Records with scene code

◇ ◇ ◇ ◇

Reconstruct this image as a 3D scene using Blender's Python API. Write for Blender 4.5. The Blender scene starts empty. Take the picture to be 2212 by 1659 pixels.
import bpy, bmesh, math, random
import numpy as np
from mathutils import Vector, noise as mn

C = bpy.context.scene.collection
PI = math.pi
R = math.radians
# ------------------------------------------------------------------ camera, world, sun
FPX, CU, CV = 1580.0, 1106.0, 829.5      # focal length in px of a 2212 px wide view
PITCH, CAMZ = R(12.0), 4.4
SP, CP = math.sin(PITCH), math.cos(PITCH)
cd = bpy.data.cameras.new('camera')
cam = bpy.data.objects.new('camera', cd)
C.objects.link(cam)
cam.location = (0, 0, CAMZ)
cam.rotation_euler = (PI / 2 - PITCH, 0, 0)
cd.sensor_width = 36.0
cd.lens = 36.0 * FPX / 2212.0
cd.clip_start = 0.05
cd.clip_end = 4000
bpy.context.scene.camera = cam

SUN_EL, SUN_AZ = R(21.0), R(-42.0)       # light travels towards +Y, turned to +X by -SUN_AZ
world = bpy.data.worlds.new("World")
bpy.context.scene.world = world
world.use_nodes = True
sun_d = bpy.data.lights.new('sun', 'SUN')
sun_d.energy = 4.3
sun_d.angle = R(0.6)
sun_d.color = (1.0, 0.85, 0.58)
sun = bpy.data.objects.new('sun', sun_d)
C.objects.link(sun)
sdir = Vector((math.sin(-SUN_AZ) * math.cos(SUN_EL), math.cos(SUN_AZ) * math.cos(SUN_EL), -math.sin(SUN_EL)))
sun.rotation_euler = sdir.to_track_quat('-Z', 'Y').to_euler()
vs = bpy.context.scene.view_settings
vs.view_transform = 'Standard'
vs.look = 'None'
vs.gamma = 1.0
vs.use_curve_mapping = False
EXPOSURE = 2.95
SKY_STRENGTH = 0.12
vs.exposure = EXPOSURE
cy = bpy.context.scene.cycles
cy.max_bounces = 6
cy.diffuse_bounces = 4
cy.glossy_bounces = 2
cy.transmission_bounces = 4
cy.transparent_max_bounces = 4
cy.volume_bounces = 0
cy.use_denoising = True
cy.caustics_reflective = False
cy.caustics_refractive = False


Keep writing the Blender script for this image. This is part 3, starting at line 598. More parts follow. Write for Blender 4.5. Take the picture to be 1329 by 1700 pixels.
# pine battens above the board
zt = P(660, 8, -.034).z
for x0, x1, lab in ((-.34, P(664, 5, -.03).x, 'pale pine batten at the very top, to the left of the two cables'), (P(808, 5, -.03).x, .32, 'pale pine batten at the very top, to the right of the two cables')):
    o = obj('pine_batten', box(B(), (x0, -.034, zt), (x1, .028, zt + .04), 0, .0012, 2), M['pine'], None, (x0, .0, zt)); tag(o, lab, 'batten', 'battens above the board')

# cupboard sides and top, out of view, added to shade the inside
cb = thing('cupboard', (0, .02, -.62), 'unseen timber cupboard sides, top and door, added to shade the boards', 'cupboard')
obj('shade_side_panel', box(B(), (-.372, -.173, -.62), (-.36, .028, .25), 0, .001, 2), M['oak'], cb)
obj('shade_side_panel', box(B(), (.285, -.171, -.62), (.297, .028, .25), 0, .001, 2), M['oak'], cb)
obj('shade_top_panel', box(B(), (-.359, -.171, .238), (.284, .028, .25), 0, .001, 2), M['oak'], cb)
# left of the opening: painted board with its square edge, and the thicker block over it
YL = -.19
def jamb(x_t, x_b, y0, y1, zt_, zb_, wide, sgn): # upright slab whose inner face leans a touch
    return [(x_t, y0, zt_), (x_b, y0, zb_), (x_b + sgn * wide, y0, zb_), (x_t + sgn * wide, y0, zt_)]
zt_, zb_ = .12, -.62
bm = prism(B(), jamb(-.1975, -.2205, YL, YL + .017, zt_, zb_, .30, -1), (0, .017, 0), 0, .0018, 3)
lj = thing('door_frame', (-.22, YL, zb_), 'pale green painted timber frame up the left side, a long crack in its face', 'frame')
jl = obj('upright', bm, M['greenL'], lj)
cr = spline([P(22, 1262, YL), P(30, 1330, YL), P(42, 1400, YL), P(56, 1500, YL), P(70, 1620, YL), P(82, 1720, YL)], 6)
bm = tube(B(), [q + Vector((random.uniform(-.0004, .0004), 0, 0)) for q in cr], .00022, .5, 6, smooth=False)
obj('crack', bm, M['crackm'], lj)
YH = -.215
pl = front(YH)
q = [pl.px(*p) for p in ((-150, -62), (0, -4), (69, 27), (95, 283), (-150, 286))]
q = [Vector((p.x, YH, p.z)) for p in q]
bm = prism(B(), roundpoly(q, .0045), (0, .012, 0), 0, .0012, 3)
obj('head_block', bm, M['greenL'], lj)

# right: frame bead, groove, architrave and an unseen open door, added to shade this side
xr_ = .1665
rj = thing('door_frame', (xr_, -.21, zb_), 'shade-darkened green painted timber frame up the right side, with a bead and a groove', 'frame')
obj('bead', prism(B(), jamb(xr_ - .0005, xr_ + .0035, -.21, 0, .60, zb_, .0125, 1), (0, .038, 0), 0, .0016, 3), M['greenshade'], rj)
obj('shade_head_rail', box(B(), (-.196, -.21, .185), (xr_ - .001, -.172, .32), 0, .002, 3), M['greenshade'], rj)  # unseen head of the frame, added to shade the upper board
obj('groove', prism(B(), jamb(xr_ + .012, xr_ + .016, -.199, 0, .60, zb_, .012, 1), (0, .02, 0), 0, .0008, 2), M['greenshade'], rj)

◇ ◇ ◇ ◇

## What you should do
Retype every entry above, word for word.

## Task output
Reconstruct this image as a 3D scene using Blender's Python API. Write for Blender 4.5. The Blender scene starts empty. Take the picture to be 2212 by 1659 pixels.
import bpy, bmesh, math, random
import numpy as np
from mathutils import Vector, noise as mn

C = bpy.context.scene.collection
PI = math.pi
R = math.radians
# ------------------------------------------------------------------ camera, world, sun
FPX, CU, CV = 1580.0, 1106.0, 829.5      # focal length in px of a 2212 px wide view
PITCH, CAMZ = R(12.0), 4.4
SP, CP = math.sin(PITCH), math.cos(PITCH)
cd = bpy.data.cameras.new('camera')
cam = bpy.data.objects.new('camera', cd)
C.objects.link(cam)
cam.location = (0, 0, CAMZ)
cam.rotation_euler = (PI / 2 - PITCH, 0, 0)
cd.sensor_width = 36.0
cd.lens = 36.0 * FPX / 2212.0
cd.clip_start = 0.05
cd.clip_end = 4000
bpy.context.scene.camera = cam

SUN_EL, SUN_AZ = R(21.0), R(-42.0)       # light travels towards +Y, turned to +X by -SUN_AZ
world = bpy.data.worlds.new("World")
bpy.context.scene.world = world
world.use_nodes = True
sun_d = bpy.data.lights.new('sun', 'SUN')
sun_d.energy = 4.3
sun_d.angle = R(0.6)
sun_d.color = (1.0, 0.85, 0.58)
sun = bpy.data.objects.new('sun', sun_d)
C.objects.link(sun)
sdir = Vector((math.sin(-SUN_AZ) * math.cos(SUN_EL), math.cos(SUN_AZ) * math.cos(SUN_EL), -math.sin(SUN_EL)))
sun.rotation_euler = sdir.to_track_quat('-Z', 'Y').to_euler()
vs = bpy.context.scene.view_settings
vs.view_transform = 'Standard'
vs.look = 'None'
vs.gamma = 1.0
vs.use_curve_mapping = False
EXPOSURE = 2.95
SKY_STRENGTH = 0.12
vs.exposure = EXPOSURE
cy = bpy.context.scene.cycles
cy.max_bounces = 6
cy.diffuse_bounces = 4
cy.glossy_bounces = 2
cy.transmission_bounces = 4
cy.transparent_max_bounces = 4
cy.volume_bounces = 0
cy.use_denoising = True
cy.caustics_reflective = False
cy.caustics_refractive = False


Keep writing the Blender script for this image. This is part 3, starting at line 598. More parts follow. Write for Blender 4.5. Take the picture to be 1329 by 1700 pixels.
# pine battens above the board
zt = P(660, 8, -.034).z
for x0, x1, lab in ((-.34, P(664, 5, -.03).x, 'pale pine batten at the very top, to the left of the two cables'), (P(808, 5, -.03).x, .32, 'pale pine batten at the very top, to the right of the two cables')):
    o = obj('pine_batten', box(B(), (x0, -.034, zt), (x1, .028, zt + .04), 0, .0012, 2), M['pine'], None, (x0, .0, zt)); tag(o, lab, 'batten', 'battens above the board')

# cupboard sides and top, out of view, added to shade the inside
cb = thing('cupboard', (0, .02, -.62), 'unseen timber cupboard sides, top and door, added to shade the boards', 'cupboard')
obj('shade_side_panel', box(B(), (-.372, -.173, -.62), (-.36, .028, .25), 0, .001, 2), M['oak'], cb)
obj('shade_side_panel', box(B(), (.285, -.171, -.62), (.297, .028, .25), 0, .001, 2), M['oak'], cb)
obj('shade_top_panel', box(B(), (-.359, -.171, .238), (.284, .028, .25), 0, .001, 2), M['oak'], cb)
# left of the opening: painted board with its square edge, and the thicker block over it
YL = -.19
def jamb(x_t, x_b, y0, y1, zt_, zb_, wide, sgn): # upright slab whose inner face leans a touch
    return [(x_t, y0, zt_), (x_b, y0, zb_), (x_b + sgn * wide, y0, zb_), (x_t + sgn * wide, y0, zt_)]
zt_, zb_ = .12, -.62
bm = prism(B(), jamb(-.1975, -.2205, YL, YL + .017, zt_, zb_, .30, -1), (0, .017, 0), 0, .0018, 3)
lj = thing('door_frame', (-.22, YL, zb_), 'pale green painted timber frame up the left side, a long crack in its face', 'frame')
jl = obj('upright', bm, M['greenL'], lj)
cr = spline([P(22, 1262, YL), P(30, 1330, YL), P(42, 1400, YL), P(56, 1500, YL), P(70, 1620, YL), P(82, 1720, YL)], 6)
bm = tube(B(), [q + Vector((random.uniform(-.0004, .0004), 0, 0)) for q in cr], .00022, .5, 6, smooth=False)
obj('crack', bm, M['crackm'], lj)
YH = -.215
pl = front(YH)
q = [pl.px(*p) for p in ((-150, -62), (0, -4), (69, 27), (95, 283), (-150, 286))]
q = [Vector((p.x, YH, p.z)) for p in q]
bm = prism(B(), roundpoly(q, .0045), (0, .012, 0), 0, .0012, 3)
obj('head_block', bm, M['greenL'], lj)

# right: frame bead, groove, architrave and an unseen open door, added to shade this side
xr_ = .1665
rj = thing('door_frame', (xr_, -.21, zb_), 'shade-darkened green painted timber frame up the right side, with a bead and a groove', 'frame')
obj('bead', prism(B(), jamb(xr_ - .0005, xr_ + .0035, -.21, 0, .60, zb_, .0125, 1), (0, .038, 0), 0, .0016, 3), M['greenshade'], rj)
obj('shade_head_rail', box(B(), (-.196, -.21, .185), (xr_ - .001, -.172, .32), 0, .002, 3), M['greenshade'], rj)  # unseen head of the frame, added to shade the upper board
obj('groove', prism(B(), jamb(xr_ + .012, xr_ + .016, -.199, 0, .60, zb_, .012, 1), (0, .02, 0), 0, .0008, 2), M['greenshade'], rj)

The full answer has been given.